> _AIM_
Print out the entries below with no edits.

═════ INPUT ROWS

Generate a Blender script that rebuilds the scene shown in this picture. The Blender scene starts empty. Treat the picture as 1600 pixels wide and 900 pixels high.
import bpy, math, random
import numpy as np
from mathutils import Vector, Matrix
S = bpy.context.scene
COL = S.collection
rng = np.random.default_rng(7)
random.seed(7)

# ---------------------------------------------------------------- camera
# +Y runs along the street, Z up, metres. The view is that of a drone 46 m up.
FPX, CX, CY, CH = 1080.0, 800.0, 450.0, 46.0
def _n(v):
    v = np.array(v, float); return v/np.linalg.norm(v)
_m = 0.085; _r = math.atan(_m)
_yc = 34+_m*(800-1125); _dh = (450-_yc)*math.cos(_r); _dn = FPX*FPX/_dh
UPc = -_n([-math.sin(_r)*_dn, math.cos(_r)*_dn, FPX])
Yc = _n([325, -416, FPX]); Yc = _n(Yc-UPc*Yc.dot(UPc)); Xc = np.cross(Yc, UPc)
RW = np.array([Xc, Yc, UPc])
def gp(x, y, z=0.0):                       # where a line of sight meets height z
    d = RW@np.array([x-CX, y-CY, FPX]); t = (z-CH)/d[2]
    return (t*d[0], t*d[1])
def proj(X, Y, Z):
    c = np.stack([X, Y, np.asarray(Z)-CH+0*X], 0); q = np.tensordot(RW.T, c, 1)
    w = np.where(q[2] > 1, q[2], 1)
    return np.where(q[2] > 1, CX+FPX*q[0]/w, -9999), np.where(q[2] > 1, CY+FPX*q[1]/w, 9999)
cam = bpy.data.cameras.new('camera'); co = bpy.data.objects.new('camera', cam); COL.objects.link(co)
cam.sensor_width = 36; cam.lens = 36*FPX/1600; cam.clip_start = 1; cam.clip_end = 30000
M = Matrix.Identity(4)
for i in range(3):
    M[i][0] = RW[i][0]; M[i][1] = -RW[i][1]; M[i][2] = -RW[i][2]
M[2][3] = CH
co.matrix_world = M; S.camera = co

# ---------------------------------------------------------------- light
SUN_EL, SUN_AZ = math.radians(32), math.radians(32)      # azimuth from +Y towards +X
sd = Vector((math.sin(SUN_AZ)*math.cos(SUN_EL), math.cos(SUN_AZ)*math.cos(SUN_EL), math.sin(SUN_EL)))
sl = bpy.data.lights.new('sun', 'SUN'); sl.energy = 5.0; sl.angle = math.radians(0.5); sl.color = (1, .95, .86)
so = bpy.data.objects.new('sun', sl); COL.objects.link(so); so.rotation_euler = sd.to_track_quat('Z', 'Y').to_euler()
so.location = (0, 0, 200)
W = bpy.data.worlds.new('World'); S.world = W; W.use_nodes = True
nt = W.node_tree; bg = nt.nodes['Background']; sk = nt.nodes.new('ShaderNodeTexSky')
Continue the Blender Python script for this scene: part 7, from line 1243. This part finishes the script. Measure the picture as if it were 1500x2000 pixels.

══════════

> _RESPONSE FOR THIS EXERCISE_
Generate a Blender script that rebuilds the scene shown in this picture. The Blender scene starts empty. Treat the picture as 1600 pixels wide and 900 pixels high.
import bpy, math, random
import numpy as np
from mathutils import Vector, Matrix
S = bpy.context.scene
COL = S.collection
rng = np.random.default_rng(7)
random.seed(7)

# ---------------------------------------------------------------- camera
# +Y runs along the street, Z up, metres. The view is that of a drone 46 m up.
FPX, CX, CY, CH = 1080.0, 800.0, 450.0, 46.0
def _n(v):
    v = np.array(v, float); return v/np.linalg.norm(v)
_m = 0.085; _r = math.atan(_m)
_yc = 34+_m*(800-1125); _dh = (450-_yc)*math.cos(_r); _dn = FPX*FPX/_dh
UPc = -_n([-math.sin(_r)*_dn, math.cos(_r)*_dn, FPX])
Yc = _n([325, -416, FPX]); Yc = _n(Yc-UPc*Yc.dot(UPc)); Xc = np.cross(Yc, UPc)
RW = np.array([Xc, Yc, UPc])
def gp(x, y, z=0.0):                       # where a line of sight meets height z
    d = RW@np.array([x-CX, y-CY, FPX]); t = (z-CH)/d[2]
    return (t*d[0], t*d[1])
def proj(X, Y, Z):
    c = np.stack([X, Y, np.asarray(Z)-CH+0*X], 0); q = np.tensordot(RW.T, c, 1)
    w = np.where(q[2] > 1, q[2], 1)
    return np.where(q[2] > 1, CX+FPX*q[0]/w, -9999), np.where(q[2] > 1, CY+FPX*q[1]/w, 9999)
cam = bpy.data.cameras.new('camera'); co = bpy.data.objects.new('camera', cam); COL.objects.link(co)
cam.sensor_width = 36; cam.lens = 36*FPX/1600; cam.clip_start = 1; cam.clip_end = 30000
M = Matrix.Identity(4)
for i in range(3):
    M[i][0] = RW[i][0]; M[i][1] = -RW[i][1]; M[i][2] = -RW[i][2]
M[2][3] = CH
co.matrix_world = M; S.camera = co

# ---------------------------------------------------------------- light
SUN_EL, SUN_AZ = math.radians(32), math.radians(32)      # azimuth from +Y towards +X
sd = Vector((math.sin(SUN_AZ)*math.cos(SUN_EL), math.cos(SUN_AZ)*math.cos(SUN_EL), math.sin(SUN_EL)))
sl = bpy.data.lights.new('sun', 'SUN'); sl.energy = 5.0; sl.angle = math.radians(0.5); sl.color = (1, .95, .86)
so = bpy.data.objects.new('sun', sl); COL.objects.link(so); so.rotation_euler = sd.to_track_quat('Z', 'Y').to_euler()
so.location = (0, 0, 200)
W = bpy.data.worlds.new('World'); S.world = W; W.use_nodes = True
nt = W.node_tree; bg = nt.nodes['Background']; sk = nt.nodes.new('ShaderNodeTexSky')
Continue the Blender Python script for this scene: part 7, from line 1243. This part finishes the script. Measure the picture as if it were 1500x2000 pixels.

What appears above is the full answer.